Application Number Three demands payment of monthly billings relating to the SLA for November and December 1995 and for late fees allegedly due under that agreement for November 1995 through February 1996. Application Number Three totals $49,539.68. Application Number Four requests payment of monthly billings under the M.S.A. § for November and December 1995 and late fees allegedly due under that agreement from November 1995 through February 1996. The Debtor objects to IBM's demand for administrative priority for these debts on the grounds IBM has not met its burden of proving its entitlement to administrative priority by having failed to put on any evidence whatsoever as to these applications, arguing instead they are not before the Court. With no evidence from IBM, the Court has no choice but to agree.

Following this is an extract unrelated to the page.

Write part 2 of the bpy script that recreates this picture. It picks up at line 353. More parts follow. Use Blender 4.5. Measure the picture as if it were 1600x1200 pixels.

Both the SLA and M.S.A. § were executed pre-petition. Further, the Court received no evidence to suggest the Debtor took action to induce IBM to continue to provide services under either agreement after the commencement of the bankruptcy case, or that the bankruptcy estate received a direct and substantial benefit as a result of any post-petition action taken by IBM pursuant to these agreements. Indeed, the Court received no evidence whatsoever that IBM in fact took action under these agreements post-petition. The law on this issue is clearly established. Where the acts giving rise to a liability arose pre-petition, and where the bankruptcy estate received no direct and substantial benefit from the debt in question, such debt is not entitled to administrative expense priority. In re Unitcast, Inc., 219 B.R. 741, 746 (6th Cir. BAP 1998).
In sum, the TLMA and TLS constitute an unsecured installment purchase agreement rather than a lease. As the bankruptcy estate realized no direct and substantial benefit from this pre-petition obligation, IBM Credit is not entitled to administrative priority in its payment. The same result is reached in analyzing the other pending applications.
Accordingly, the Debtor's objection to the applications of IBM and IBM Credit requesting payment of administrative expenses is sustained. The applications are DENIED. IT IS SO ORDERED.